There was no button originally, although I tried going that route as well as many other solutions I stumbled across on the web. There appeared to be no difference between coding a button, a function, or clicking F5 - it still displayed that *&^%$ dialog box. So calling the button, hidden or not, still forces the users to click yet another button, and our users dislike having to click even one button. Automatically refreshing on update works as effectively, although I consider it an incomplete solution. At least the report disappears and the users HAVE to do something to get it back, unlike the way it was, where they weren't even bothering to refresh despite urging them to frequently do so. If I could get it to submit the refresh ONUNLOAD, I'd have done that instead, but it kept telling me that the window object didn't exist so I gave up going that route.

While some of our users are undoubtedly evil, most of them are just ignorant, and ALL of them are identifiable, because this is an INTRANET site with no external access. Furthermore, we are a gov't agency with the authority to legally punish any employees out to hack our system. It's therefore very unlikely that anybody would submit anything to screw with the system and this "security feature" is clearly unnecessary in our environment (and I would think others maintaining Intranet sites would have a similar issue). There really ought to be a way to submit a refresh and override that unnecessary dialog in such circumstances, but I expect I am singing to the choir when it comes to the many limitations associated with developing web applications. Hello, W3C?


I tried that, too.
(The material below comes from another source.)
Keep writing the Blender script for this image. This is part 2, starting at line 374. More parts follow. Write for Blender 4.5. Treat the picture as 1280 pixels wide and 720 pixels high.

Problem with setting href is that the report was no longer able to read the report selection form fields using request.form. Resetting the href value appears to redirect rather than refresh, losing that magical connection between browser windows that Old Pedant pointed out to me. And it can't build the report if I don't know what the user was looking for. I can't switch to GET because the amount of data passed between the pages exceeds the url maximum length (another unfortunate and arbitrary limitation, imho). Cookies have a similar limitation, and our server seems unable to hold onto sessions long enough to rely upon session variables.